Enfin, au-delà d’être utile, la rencontre entre le manager et l’architecte est nécessaire pour apporter une concordance dans l’action collective. Pour donner de l’autonomie, encore faut-il cadrer un terrain de jeu cohérent, à savoir harmoniser les priorités pour éviter les ambiguïtés dans les équipes, assurer une concordance entre découpages techniques et fonctionnels/humains. Il leur incombe également de cultiver l’apprentissage : ils doivent élaborer conjointement une stratégie de formation cohérente en fixant les priorités en termes de compétences sur une période donnée, en valorisant les temps d’échanges et en animant des communautés dans lesquelles savoir et pratique sont partagés. Ils peuvent enfin, travailler une vision commune en participant ensemble aux comités stratégiques, en faisant en sorte de parler d’une seule voix dans le kick-off et les bilans d’années.

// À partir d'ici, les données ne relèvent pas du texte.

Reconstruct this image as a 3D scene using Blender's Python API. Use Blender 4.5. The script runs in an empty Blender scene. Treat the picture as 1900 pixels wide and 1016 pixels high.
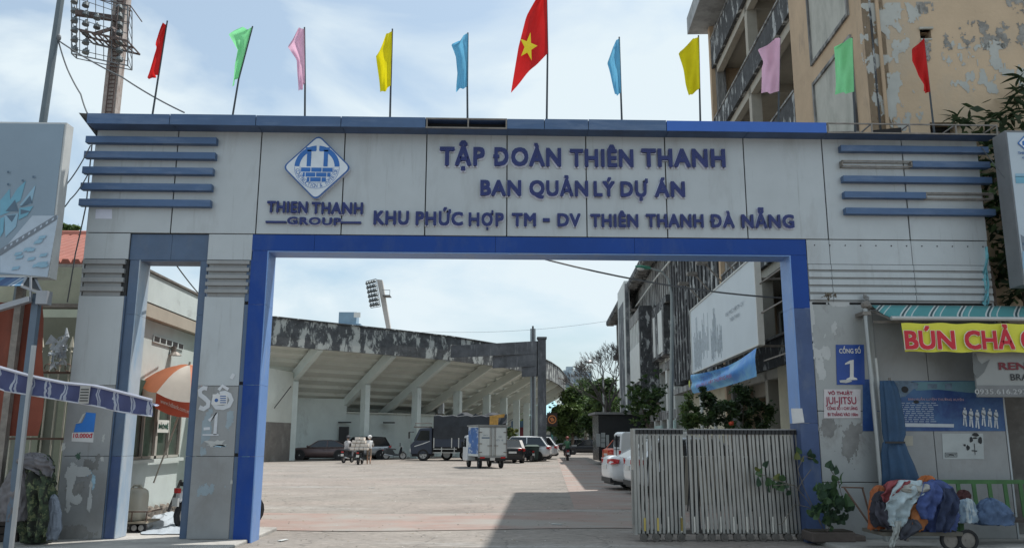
import bpy, math, random
from mathutils import Vector, Matrix
R = math.radians
sc = bpy.context.scene
# ---------------------------------------------------------------- camera
F = 1530.0; PITCH = math.atan(304 / F); YAW = R(1.5); ROLL = .003; EYE = 1.6
cam_data = bpy.data.cameras.new('camera'); cam = bpy.data.objects.new('camera', cam_data)
sc.collection.objects.link(cam); sc.camera = cam
cam_data.sensor_fit = 'HORIZONTAL'; cam_data.sensor_width = 36; cam_data.lens = F / 1900 * 36
cam_data.clip_start = .1; cam_data.clip_end = 3000
CM = Matrix.Rotation(-YAW, 3, 'Z') @ Matrix.Rotation(math.pi / 2 + PITCH, 3, 'X') @ Matrix.Rotation(ROLL, 3, 'Z')
cam.matrix_world = Matrix.Translation((0, 0, EYE)) @ CM.to_4x4()
sc.render.resolution_x = 1024; sc.render.resolution_y = 547
# ---------------------------------------------------------------- world, sun, exposure
SUN_AZ = 32.0; SUN_EL = 65.5      # azimuth from +X towards +Y
w = bpy.data.worlds.new('World'); sc.world = w; w.use_nodes = True
nt = w.node_tree; nt.nodes.clear()
def nd(t, kind, **kw):
    n = t.nodes.new(kind)
    for k, v in kw.items(): setattr(n, k, v)
    return n
out = nd(nt, 'ShaderNodeOutputWorld'); bg = nd(nt, 'ShaderNodeBackground'); bg.inputs[1].default_value = .12
sky = nd(nt, 'ShaderNodeTexSky', sky_type='NISHITA'); sky.sun_disc = False
sky.sun_elevation = R(SUN_EL); sky.sun_rotation = R(90 - SUN_AZ); sky.air_density = 1.0; sky.dust_density = 3.0; sky.ozone_density = .4
tc = nd(nt, 'ShaderNodeTexCoord')
mp = nd(nt, 'ShaderNodeMapping'); mp.inputs['Scale'].default_value = (1.0, 1.0, 2.4); mp.inputs['Location'].default_value = (2.3, 1.15, .62)
nz = nd(nt, 'ShaderNodeTexNoise'); nz.inputs['Scale'].default_value = 2.6; nz.inputs['Detail'].default_value = 8; nz.inputs['Roughness'].default_value = .52; nz.inputs['Distortion'].default_value = .5
cr = nd(nt, 'ShaderNodeValToRGB'); cr.color_ramp.elements[0].position = .41; cr.color_ramp.elements[1].position = .56
cr.color_ramp.elements[0].color = (.34, .34, .34, 1); cr.color_ramp.elements[1].color = (1, 1, 1, 1)
mx = nd(nt, 'ShaderNodeMix', data_type='RGBA'); mx.inputs[7].default_value = (4.75, 5.4, 5.75, 1)
nt.links.new(tc.outputs['Generated'], mp.inputs[0]); nt.links.new(mp.outputs[0], nz.inputs['Vector'])
nt.links.new(nz.outputs['Fac'], cr.inputs[0]); nt.links.new(cr.outputs[0], mx.inputs[0]); tn = nd(nt, 'ShaderNodeMix', data_type='RGBA', blend_type='MULTIPLY'); tn.inputs[0].default_value = 1; tn.inputs[7].default_value = (.84, 1.0, 1.02, 1)
nt.links.new(sky.outputs[0], tn.inputs[6]); nt.links.new(tn.outputs[2], mx.inputs[6])
nt.links.new(mx.outputs[2], bg.inputs[0]); nt.links.new(bg.outputs[0], out.inputs[0])
sl = bpy.data.lights.new('sun', 'SUN'); sl.energy = 3.7; sl.angle = R(.5); sl.color = (1, .96, .90)
so = bpy.data.objects.new('sun', sl); sc.collection.objects.link(so)
S = Vector((math.cos(R(SUN_EL)) * math.cos(R(SUN_AZ)), math.cos(R(SUN_EL)) * math.sin(R(SUN_AZ)), math.sin(R(SUN_EL))))
so.rotation_euler = S.to_track_quat('Z', 'Y').to_euler(); so.location = (30, 20, 60)
sc.view_settings.view_transform = 'Standard'; sc.view_settings.look = 'None'; sc.view_settings.gamma = 1
sc.view_settings.use_curve_mapping = False; sc.view_settings.exposure = 0.48
sc.render.engine = 'CYCLES'; sc.cycles.max_bounces = 6; sc.cycles.transparent_max_bounces = 8

random.seed(7)
# ---------------------------------------------------------------- measuring helpers (photo pixels of 1900 x 1016 -> metres)
def ray(px, py): return CM @ Vector(((px - 950) / F, (508 - py) / F, -1))
def aY(px, py, Y):
    d = ray(px, py); t = Y / d.y; return Vector((d.x * t, Y, EYE + d.z * t))
def aX(px, py, X):
    d = ray(px, py); t = X / d.x; return Vector((X, d.y * t, EYE + d.z * t))
def aZ(px, py, Z=0.):
    d = ray(px, py); t = (Z - EYE) / d.z; return Vector((d.x * t, d.y * t, Z))
KB = .065
def aB(px, py, off=0.):            # on the long facade of the right building, pushed out by off
    d = ray(px, py); X0 = 7.8 - off; t = (X0 - KB * 20) / (d.x - KB * d.y)
    return Vector((d.x * t, d.y * t, EYE + d.z * t))
def B(s, n, z): return Vector((7.8 + KB * (s - 20) - n, s + KB * n, z))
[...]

En take aways, il est important de rappeler que la carte n’est pas le territoire car tout dépend du contexte. Toute abstraction est intéressante mais il faut la contextualiser. Dit autrement, toutes ces invitations sont à mettre en perspective du quotidien de chacun, de votre propre réalité du terrain. Ou encore d’être capable de demander un feedback à ses managés : cela vous a fait quoi que j’intervienne ? qu’est-ce que cela apporté, vous a apporté en tant qu’équipe, qu’est-ce que nous pouvons faire de mieux la prochaine fois ?
Finalement, le manager comme l’architecte ont un rôle dans le fait de rendre explicite ce qui se passe de manière implicite.